Commenting on measures introduced by Ncube yesterday to shore up the local currency which included ordering government departments and parastatals to collect fees in local currency, Moyo said full dollarisation was out of the question.
Moyo suggested that Ncube should liberalise the exchange rate, match salaries of civil servants to those in the region, pay contractors in foreign currency or at the black market rate and order that all taxes be paid in local currency.
“The measures in the statement by Minister Ncube are an appropriate, significant and timely step in the right direction. But of course the devil is in the cooperation challenge: measures like these have the best chance of success where and when everyone in the economy and across the political divide is ready and willing to play their part!” Moyo said.
Full statement:
Well done and kudos Prof Mthuli Ncube. With your statement tonight, you have reverted to the right toolbox and demonstrated that at least government is ready and willing to put its mouth where its money is, principally to shore up the Zim dollar, which has come under untold pressure characterised by precipitous price hikes and volatile exchange rates with the threat of shortages of basic commodities looming on the horizon.

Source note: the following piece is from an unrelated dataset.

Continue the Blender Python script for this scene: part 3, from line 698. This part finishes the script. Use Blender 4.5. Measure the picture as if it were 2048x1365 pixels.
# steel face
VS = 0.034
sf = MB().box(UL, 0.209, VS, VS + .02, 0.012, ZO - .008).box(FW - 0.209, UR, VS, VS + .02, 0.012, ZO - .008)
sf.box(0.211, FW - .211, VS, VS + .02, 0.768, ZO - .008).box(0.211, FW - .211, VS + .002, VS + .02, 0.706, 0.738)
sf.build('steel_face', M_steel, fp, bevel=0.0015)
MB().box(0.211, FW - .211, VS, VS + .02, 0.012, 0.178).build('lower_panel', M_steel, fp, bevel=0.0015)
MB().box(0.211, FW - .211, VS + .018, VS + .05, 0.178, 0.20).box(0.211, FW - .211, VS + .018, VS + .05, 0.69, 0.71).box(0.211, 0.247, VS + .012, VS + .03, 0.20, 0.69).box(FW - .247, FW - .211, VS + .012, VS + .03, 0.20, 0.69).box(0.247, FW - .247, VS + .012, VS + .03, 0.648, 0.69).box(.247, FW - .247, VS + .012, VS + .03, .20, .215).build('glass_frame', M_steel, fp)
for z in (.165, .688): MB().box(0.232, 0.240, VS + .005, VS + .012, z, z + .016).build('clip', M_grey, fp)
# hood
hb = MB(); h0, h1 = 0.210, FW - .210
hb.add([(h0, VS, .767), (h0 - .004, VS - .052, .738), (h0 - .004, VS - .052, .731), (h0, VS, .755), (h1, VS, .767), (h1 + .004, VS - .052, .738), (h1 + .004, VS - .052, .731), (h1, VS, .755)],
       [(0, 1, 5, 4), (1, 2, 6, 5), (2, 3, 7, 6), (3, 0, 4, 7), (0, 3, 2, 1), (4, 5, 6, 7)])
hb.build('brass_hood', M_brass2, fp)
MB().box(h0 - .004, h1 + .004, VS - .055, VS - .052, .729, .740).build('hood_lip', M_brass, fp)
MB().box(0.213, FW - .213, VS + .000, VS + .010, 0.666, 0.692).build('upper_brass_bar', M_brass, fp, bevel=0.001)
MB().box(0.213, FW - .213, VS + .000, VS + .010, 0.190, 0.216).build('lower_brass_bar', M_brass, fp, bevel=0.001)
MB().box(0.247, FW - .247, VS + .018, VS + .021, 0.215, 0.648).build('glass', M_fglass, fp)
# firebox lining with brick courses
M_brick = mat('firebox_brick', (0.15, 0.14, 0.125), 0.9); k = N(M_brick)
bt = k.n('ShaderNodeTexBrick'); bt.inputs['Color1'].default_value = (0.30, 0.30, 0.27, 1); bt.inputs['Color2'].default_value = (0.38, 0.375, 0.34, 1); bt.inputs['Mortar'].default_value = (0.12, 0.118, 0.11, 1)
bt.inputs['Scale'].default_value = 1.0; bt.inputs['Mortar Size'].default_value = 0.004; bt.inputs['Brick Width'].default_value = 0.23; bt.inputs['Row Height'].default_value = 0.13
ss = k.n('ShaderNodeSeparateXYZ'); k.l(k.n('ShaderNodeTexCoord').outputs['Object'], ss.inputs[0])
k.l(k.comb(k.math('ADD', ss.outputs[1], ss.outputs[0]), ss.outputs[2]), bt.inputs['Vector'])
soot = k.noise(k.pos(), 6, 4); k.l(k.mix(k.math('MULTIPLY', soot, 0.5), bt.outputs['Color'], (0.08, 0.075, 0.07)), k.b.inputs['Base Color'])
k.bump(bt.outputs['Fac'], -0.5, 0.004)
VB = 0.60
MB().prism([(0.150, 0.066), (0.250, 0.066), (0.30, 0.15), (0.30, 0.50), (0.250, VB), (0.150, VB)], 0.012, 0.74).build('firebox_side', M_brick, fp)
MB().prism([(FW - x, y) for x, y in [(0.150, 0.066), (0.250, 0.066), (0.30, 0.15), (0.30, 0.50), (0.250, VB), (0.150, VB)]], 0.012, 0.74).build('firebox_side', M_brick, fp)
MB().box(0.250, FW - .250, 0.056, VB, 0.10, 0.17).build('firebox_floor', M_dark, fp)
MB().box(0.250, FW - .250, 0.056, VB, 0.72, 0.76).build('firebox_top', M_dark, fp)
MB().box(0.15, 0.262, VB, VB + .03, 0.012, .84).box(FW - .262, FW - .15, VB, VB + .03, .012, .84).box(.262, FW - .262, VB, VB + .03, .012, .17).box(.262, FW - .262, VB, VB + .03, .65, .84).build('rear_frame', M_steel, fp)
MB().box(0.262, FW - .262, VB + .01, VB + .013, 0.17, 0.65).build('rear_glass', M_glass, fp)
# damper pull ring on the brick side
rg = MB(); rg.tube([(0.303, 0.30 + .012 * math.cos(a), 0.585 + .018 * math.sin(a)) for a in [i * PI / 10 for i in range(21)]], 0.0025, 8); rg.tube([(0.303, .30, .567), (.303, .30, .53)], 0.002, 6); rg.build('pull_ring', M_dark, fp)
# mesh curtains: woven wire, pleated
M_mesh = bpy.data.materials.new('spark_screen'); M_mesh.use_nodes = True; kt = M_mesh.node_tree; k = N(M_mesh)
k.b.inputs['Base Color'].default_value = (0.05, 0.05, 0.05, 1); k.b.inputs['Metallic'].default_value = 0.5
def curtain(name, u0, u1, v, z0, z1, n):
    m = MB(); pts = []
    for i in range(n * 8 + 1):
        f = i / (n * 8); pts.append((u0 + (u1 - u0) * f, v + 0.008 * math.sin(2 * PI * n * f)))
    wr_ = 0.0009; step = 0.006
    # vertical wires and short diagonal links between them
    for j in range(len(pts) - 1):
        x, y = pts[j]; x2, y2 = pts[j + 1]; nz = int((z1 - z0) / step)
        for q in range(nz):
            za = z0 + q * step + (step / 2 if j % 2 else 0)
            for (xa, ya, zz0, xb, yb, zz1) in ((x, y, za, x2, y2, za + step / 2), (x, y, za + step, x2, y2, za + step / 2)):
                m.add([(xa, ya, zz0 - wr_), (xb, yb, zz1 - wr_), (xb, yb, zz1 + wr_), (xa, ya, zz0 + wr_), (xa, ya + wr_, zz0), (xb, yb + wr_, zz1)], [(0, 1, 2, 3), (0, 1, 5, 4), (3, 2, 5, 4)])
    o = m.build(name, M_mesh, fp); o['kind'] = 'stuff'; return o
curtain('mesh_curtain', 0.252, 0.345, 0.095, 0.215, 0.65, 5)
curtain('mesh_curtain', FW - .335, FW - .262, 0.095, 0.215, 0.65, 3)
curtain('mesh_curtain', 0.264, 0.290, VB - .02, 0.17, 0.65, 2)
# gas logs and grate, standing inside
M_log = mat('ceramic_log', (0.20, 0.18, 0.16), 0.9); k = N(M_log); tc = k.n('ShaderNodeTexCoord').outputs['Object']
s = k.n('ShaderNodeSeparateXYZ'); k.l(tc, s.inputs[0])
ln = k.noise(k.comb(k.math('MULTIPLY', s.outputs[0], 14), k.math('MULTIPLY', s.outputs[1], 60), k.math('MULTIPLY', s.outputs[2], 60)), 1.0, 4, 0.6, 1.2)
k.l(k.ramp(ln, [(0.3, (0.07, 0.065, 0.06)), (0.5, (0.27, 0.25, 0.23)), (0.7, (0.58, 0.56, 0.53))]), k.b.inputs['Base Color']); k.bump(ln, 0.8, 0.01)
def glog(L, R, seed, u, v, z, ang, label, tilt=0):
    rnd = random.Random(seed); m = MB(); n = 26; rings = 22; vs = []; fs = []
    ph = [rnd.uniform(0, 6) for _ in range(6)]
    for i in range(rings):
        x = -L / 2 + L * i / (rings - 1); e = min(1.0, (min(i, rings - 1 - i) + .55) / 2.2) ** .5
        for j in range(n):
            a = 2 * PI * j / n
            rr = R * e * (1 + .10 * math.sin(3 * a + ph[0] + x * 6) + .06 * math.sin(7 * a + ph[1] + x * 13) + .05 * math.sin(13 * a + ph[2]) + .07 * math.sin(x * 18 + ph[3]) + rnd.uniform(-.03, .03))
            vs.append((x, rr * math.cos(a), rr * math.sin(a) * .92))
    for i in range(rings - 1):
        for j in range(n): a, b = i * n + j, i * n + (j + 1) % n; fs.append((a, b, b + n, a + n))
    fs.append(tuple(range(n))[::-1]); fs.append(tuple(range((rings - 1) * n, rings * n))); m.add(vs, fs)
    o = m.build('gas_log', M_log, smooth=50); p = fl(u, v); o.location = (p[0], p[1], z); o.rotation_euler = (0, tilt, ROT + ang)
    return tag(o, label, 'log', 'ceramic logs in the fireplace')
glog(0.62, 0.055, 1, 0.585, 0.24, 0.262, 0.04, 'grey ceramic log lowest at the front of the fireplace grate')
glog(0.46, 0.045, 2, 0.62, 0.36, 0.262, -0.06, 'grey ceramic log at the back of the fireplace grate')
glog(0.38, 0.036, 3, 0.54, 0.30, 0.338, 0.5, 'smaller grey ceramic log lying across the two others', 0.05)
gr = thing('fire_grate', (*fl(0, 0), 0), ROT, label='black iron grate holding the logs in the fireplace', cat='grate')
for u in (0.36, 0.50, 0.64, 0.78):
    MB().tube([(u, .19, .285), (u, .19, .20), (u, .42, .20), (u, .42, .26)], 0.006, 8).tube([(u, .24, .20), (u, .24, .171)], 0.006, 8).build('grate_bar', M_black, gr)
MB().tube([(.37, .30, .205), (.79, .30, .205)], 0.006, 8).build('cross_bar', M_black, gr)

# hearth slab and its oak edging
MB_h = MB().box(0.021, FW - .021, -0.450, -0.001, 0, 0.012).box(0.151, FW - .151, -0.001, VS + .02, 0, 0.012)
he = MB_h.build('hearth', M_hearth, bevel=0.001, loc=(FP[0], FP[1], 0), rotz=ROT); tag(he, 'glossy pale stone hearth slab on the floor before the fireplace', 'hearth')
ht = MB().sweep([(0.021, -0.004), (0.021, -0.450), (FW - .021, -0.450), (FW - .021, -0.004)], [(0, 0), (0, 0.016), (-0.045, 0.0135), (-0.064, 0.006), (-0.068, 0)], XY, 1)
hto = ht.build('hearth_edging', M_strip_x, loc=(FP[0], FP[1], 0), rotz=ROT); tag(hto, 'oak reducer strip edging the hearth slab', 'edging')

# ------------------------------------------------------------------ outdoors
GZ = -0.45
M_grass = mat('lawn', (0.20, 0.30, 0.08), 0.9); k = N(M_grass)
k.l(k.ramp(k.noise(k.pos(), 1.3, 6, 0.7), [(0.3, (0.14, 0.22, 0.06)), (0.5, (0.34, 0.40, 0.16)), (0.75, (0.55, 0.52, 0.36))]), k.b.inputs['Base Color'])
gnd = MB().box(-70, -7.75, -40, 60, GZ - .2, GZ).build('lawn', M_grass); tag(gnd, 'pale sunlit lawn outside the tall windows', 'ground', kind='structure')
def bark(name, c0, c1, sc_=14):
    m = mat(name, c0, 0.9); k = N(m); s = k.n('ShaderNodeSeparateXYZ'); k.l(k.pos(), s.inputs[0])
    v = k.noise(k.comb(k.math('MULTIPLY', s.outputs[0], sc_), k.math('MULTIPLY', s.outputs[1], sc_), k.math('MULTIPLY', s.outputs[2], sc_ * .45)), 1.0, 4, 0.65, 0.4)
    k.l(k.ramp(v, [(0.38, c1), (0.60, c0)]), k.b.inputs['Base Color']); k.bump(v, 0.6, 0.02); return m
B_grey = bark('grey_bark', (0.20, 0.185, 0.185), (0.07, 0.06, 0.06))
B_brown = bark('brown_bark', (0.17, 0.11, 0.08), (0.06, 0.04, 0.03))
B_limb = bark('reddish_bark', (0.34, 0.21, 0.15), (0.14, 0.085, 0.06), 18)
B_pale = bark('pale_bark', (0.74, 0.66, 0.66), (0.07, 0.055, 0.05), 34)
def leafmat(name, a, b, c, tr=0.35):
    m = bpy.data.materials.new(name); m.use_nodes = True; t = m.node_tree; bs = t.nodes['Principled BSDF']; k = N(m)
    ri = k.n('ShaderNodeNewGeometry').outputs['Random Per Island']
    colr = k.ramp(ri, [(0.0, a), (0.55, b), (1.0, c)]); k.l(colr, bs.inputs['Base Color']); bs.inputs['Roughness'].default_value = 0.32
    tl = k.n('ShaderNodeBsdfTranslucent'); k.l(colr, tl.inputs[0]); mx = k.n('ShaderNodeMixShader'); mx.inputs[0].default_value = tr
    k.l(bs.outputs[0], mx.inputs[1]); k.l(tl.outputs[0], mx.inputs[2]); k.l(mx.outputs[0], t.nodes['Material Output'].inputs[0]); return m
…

So, this is a commendable policy intervention by Minister Ncube.
It is encouraging that the thrust of his intervention is to beef up the local currency, and not to go the dollarisation track that some quarters are clamouring for.
Full dollarisation should indeed be out of the question, more so given that unlike in the 2008 doomsday scenario, exports have breached the USD 12 billion mark. In any case, the experience of countries like Argentina with dollarization is ugly and provides bad lessons of what not to do. It’s therefore prudent for Zimbabwe to remain a dualcurrency or multicurrency economy, while building up and strengthening the Zim dollar to become the dominant currency in due course.
While it is always a daunting task to mend a roof with multiple leaks in the middle of a pounding and blinding storm of the kind currently battering the Zim economy, along with the welcome measures announced by Minister Ncube tonight, the basket of other or additional options could include the following:
*For the Zim Dollar to eventually become the dominant currency, it would be wise to bite the bullet and liberalize the exchange rate sooner rather than later, such that the value of the currency must – as reasonably possible – be determined by demand and supply.
*Serious consideration should be given to benchmarking civil service salaries to the wage bills in the region if not in Sub-Saharan Africa.